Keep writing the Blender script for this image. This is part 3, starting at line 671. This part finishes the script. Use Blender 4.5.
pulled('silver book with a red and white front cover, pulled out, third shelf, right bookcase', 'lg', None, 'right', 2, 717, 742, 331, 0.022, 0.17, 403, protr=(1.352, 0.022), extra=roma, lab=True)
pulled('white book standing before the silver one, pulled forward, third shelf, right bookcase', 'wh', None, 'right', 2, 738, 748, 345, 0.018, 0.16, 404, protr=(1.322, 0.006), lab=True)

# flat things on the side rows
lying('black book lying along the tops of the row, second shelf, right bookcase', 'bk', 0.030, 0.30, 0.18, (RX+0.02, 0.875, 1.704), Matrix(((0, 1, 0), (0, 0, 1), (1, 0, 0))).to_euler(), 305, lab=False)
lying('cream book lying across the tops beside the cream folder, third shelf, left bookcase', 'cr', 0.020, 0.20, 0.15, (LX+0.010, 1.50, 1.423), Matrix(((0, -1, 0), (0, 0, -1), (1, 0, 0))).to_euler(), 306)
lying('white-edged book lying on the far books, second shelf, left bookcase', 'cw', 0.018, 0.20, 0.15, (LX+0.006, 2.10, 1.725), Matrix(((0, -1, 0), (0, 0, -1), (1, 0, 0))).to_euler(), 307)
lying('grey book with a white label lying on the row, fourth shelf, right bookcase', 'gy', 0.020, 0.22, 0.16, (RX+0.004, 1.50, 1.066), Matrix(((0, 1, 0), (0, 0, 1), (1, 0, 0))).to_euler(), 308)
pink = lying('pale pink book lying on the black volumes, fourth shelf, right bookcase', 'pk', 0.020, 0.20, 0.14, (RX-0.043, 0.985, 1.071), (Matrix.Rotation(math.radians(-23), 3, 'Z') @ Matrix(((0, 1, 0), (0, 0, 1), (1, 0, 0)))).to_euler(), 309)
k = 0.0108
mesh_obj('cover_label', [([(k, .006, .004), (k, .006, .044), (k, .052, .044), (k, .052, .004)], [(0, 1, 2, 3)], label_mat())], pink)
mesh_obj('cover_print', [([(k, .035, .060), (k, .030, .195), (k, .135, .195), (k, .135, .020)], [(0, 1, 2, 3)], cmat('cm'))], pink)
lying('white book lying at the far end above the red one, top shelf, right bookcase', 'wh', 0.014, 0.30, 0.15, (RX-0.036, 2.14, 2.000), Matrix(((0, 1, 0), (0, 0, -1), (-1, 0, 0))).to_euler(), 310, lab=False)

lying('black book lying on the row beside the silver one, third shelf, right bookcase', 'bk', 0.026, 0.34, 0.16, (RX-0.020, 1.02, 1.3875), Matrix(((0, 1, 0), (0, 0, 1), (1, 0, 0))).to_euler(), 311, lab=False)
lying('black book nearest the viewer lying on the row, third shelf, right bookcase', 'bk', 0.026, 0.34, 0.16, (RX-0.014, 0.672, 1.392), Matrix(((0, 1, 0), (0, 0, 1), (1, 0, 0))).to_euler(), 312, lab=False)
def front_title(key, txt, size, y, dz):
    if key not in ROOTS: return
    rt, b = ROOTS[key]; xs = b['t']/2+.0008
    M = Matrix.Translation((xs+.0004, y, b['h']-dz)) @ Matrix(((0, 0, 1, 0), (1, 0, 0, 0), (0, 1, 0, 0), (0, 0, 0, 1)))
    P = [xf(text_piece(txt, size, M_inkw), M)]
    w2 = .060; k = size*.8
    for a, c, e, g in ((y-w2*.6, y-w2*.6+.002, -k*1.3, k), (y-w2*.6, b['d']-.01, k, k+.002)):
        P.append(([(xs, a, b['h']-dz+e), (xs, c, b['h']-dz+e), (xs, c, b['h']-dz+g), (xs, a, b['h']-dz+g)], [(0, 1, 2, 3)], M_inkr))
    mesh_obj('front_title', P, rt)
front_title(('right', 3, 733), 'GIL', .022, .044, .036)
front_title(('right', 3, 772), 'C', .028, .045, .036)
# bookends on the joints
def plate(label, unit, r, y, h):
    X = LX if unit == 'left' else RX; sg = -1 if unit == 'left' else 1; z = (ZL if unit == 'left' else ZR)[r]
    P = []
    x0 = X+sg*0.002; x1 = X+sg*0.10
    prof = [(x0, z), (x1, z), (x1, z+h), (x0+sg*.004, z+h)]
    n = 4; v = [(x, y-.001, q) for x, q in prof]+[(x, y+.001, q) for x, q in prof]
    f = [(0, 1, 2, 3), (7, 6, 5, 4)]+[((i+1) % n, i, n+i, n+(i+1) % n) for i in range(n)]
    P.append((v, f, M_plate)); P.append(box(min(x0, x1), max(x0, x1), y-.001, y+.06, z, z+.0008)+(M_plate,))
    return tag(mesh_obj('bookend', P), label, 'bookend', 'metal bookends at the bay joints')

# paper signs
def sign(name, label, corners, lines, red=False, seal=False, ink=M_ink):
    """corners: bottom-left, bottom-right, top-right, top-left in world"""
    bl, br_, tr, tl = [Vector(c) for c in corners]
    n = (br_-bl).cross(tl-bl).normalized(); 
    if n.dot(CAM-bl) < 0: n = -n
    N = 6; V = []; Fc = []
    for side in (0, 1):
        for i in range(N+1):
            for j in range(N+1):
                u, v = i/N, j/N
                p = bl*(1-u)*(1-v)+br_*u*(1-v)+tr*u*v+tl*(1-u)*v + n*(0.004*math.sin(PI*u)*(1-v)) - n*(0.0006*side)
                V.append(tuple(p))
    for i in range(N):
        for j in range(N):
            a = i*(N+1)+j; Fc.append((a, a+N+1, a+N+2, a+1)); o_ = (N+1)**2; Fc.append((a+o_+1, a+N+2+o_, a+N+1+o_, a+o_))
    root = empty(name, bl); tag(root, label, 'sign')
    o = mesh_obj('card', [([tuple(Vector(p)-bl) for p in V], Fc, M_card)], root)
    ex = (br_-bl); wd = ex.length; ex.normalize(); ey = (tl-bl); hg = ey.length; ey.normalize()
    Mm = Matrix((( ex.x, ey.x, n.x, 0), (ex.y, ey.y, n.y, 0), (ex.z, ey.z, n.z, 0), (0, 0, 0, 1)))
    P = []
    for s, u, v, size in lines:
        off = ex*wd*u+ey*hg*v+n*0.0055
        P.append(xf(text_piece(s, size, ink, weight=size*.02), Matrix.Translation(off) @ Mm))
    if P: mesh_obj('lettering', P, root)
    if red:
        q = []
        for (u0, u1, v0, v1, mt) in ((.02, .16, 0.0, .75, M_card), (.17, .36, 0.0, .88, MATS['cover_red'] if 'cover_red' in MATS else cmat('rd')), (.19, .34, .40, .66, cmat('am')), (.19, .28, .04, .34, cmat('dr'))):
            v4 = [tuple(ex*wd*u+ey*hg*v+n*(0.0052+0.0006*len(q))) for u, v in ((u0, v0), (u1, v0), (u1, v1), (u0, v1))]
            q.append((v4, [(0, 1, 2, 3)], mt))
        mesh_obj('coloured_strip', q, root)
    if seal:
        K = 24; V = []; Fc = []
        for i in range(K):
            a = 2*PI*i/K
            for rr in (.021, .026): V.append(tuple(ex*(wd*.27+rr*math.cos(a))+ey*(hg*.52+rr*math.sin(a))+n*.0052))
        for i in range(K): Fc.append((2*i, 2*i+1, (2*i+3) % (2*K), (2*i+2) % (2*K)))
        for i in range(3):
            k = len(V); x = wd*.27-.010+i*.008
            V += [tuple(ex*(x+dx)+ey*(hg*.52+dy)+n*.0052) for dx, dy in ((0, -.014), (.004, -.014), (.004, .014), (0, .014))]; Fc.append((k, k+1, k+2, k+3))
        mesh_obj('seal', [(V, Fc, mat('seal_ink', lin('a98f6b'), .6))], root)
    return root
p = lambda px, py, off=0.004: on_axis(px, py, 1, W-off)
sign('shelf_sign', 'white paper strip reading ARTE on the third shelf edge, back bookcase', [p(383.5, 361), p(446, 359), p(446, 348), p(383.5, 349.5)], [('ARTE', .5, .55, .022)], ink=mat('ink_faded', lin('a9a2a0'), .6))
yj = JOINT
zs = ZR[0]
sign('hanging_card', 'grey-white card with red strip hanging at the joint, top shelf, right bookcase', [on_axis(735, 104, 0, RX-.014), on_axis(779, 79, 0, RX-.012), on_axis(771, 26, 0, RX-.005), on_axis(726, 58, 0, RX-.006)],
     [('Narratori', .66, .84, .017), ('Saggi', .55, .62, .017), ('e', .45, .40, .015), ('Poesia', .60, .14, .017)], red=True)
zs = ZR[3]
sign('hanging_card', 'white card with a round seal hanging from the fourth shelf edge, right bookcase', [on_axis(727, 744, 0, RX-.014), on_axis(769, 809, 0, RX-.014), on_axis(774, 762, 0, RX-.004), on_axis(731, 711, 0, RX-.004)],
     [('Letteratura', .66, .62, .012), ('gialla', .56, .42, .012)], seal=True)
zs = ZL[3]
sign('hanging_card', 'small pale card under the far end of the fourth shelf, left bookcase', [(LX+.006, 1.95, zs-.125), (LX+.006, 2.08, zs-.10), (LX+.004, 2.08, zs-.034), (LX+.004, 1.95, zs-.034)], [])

=== Work required ===
Exactly as they stand, set down the lines from the top of the data through the line with "pulled('white book standing".

=== Final answer ===
Keep writing the Blender script for this image. This is part 3, starting at line 671. This part finishes the script. Use Blender 4.5.
pulled('silver book with a red and white front cover, pulled out, third shelf, right bookcase', 'lg', None, 'right', 2, 717, 742, 331, 0.022, 0.17, 403, protr=(1.352, 0.022), extra=roma, lab=True)
pulled('white book standing before the silver one, pulled forward, third shelf, right bookcase', 'wh', None, 'right', 2, 738, 748, 345, 0.018, 0.16, 404, protr=(1.322, 0.006), lab=True)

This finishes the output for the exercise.